Problem description >>
Your answer should be a single number: the count of lines that hold the word "scene".

Supplied information >>
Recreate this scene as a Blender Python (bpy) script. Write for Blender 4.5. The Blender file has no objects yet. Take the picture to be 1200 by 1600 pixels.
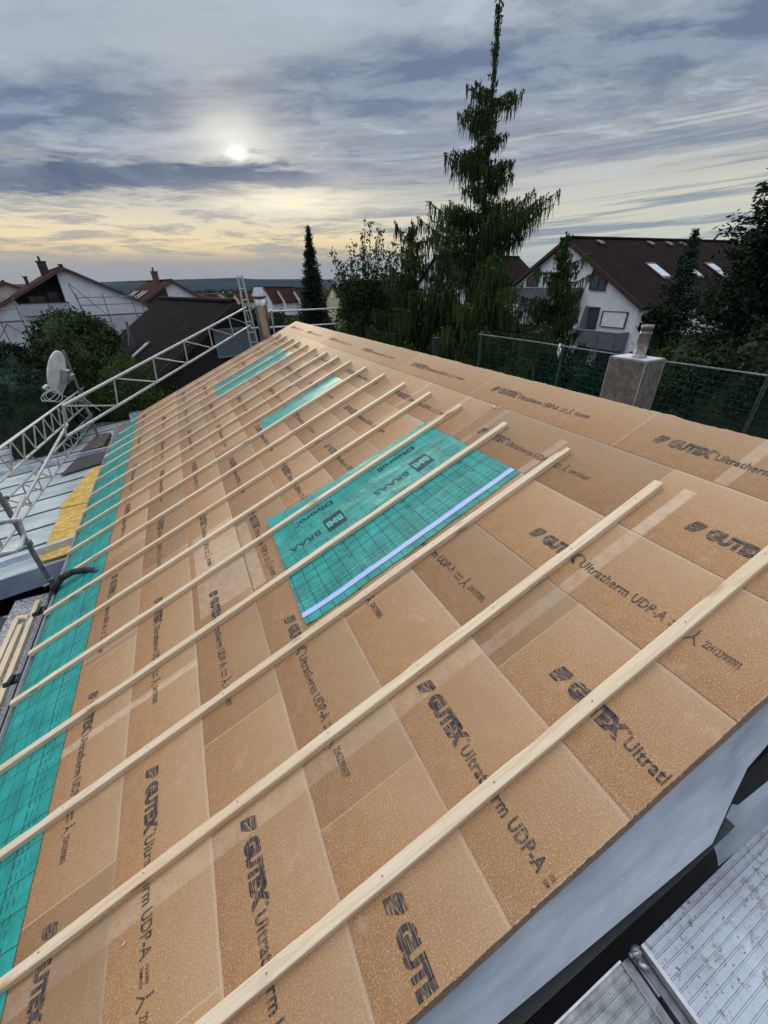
import bpy, bmesh, math, random
import numpy as np
from mathutils import Vector, Matrix
R_ = math.radians
random.seed(7)
scene = bpy.context.scene
COL = scene.collection

# ------------------------------------------------------------------ camera
EYE = Vector((0.0, 0.0, 7.2))
CAM = ((0.900, -0.435, -0.018), (-0.234, -0.449, -0.862), (0.367, 0.781, -0.506))   # right, down, forward
cam_d = bpy.data.cameras.new("camera")
cam = bpy.data.objects.new("camera", cam_d)
COL.objects.link(cam)
right = Vector(CAM[0]).normalized()
fwd = Vector(CAM[2]); fwd = (fwd - right * fwd.dot(right)).normalized()
up = right.cross(fwd)
cam.matrix_world = Matrix(((right.x, up.x, -fwd.x, EYE.x), (right.y, up.y, -fwd.y, EYE.y),
                           (right.z, up.z, -fwd.z, EYE.z), (0, 0, 0, 1)))
cam_d.sensor_fit = 'HORIZONTAL'
cam_d.sensor_width = 36.0
cam_d.lens = 36.0 * 606.7 / 1200.0
cam_d.clip_start = 0.05
cam_d.clip_end = 20000
scene.camera = cam

# ------------------------------------------------------------------ exposure, sun, sky
scene.view_settings.view_transform = 'Standard'
scene.view_settings.look = 'None'
scene.view_settings.exposure = 0.0
scene.view_settings.gamma = 1.0
SUN_DIR = Vector((0.171, 0.962, 0.212)).normalized()
SUN_EL = math.asin(SUN_DIR.z)
SUN_AZ = math.atan2(SUN_DIR.x, SUN_DIR.y)
sun_d = bpy.data.lights.new("sun", 'SUN')
sun_d.energy = 1.3
sun_d.angle = R_(12)
sun_d.color = (1.0, 0.86, 0.66)
sun = bpy.data.objects.new("sun", sun_d)
COL.objects.link(sun)
sun.rotation_mode = 'QUATERNION'
sun.rotation_quaternion = SUN_DIR.to_track_quat('Z', 'Y')
sun.location = (0, 0, 60)

world = bpy.data.worlds.new("World")
scene.world = world
world.use_nodes = True


class NT:
    """small helper to write shader nodes as expressions"""
    def __init__(s, tree):
        s.t = tree; s.n = tree.nodes; s.l = tree.links

    def new(s, kind, **kw):
        nd = s.n.new(kind)
        for k, v in kw.items():
            setattr(nd, k, v)
        return nd

    def put(s, sock, v):
        if isinstance(v, bpy.types.NodeSocket):
            s.l.new(v, sock)
        elif v is not None:
            if sock.type == 'RGBA' and not hasattr(v, '__len__'):
                v = (v, v, v, 1)
            elif sock.type == 'RGBA' and len(v) == 3:
                v = (*v, 1)
            sock.default_value = v

    def math(s, op, a, b=None, c=None, clamp=False):
        nd = s.new('ShaderNodeMath', operation=op, use_clamp=clamp)
        s.put(nd.inputs[0], a)
        if b is not None: s.put(nd.inputs[1], b)
        if c is not None: s.put(nd.inputs[2], c)
        return nd.outputs[0]

    def add(s, a, b): return s.math('ADD', a, b)
    def sub(s, a, b): return s.math('SUBTRACT', a, b)
    def mul(s, a, b): return s.math('MULTIPLY', a, b)
    def mx(s, a, b): return s.math('MAXIMUM', a, b)

    def step(s, v, lo, hi, a=0.0, b=1.0):
        nd = s.new('ShaderNodeMapRange', interpolation_type='SMOOTHSTEP')
        s.put(nd.inputs[0], v); s.put(nd.inputs[1], lo); s.put(nd.inputs[2], hi)
        s.put(nd.inputs[3], a); s.put(nd.inputs[4], b)
        return nd.outputs[0]

    def mix(s, f, a, b, blend='MIX'):
        nd = s.new('ShaderNodeMix', data_type='RGBA', blend_type=blend)
        s.put(nd.inputs[0], f); s.put(nd.inputs[6], a); s.put(nd.inputs[7], b)
        return nd.outputs[2]

    def noise(s, vec, scale, detail=4, rough=0.55, dist=0.0, dims='3D', out=0):
        nd = s.new('ShaderNodeTexNoise', noise_dimensions=dims)
        if vec is not None: s.l.new(vec, nd.inputs['Vector'])
        nd.inputs['Scale'].default_value = scale
        nd.inputs['Detail'].default_value = detail
        nd.inputs['Roughness'].default_value = rough
        nd.inputs['Distortion'].default_value = dist
        return nd.outputs[out]

    def mapping(s, vec, scale=(1, 1, 1), rot=(0, 0, 0), loc=(0, 0, 0)):
        nd = s.new('ShaderNodeMapping')
        s.l.new(vec, nd.inputs[0])
        nd.inputs['Location'].default_value = loc
        nd.inputs['Rotation'].default_value = rot
        nd.inputs['Scale'].default_value = scale
        return nd.outputs[0]

    def sep(s, v):
        nd = s.new('ShaderNodeSeparateXYZ'); s.l.new(v, nd.inputs[0]); return nd.outputs

    def comb(s, x, y, z=0.0):
        nd = s.new('ShaderNodeCombineXYZ')
        s.put(nd.inputs[0], x); s.put(nd.inputs[1], y); s.put(nd.inputs[2], z)
        return nd.outputs[0]

    def ramp(s, f, stops, interp='LINEAR'):
        nd = s.new('ShaderNodeValToRGB')
        nd.color_ramp.interpolation = interp
        el = nd.color_ramp.elements
        while len(el) < len(stops): el.new(0.5)
        for e, (p, c) in zip(el, stops):
            e.position = p
            e.color = (*c, 1) if hasattr(c, '__len__') else (c, c, c, 1)
        s.l.new(f, nd.inputs[0])
        return nd.outputs[0]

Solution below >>
9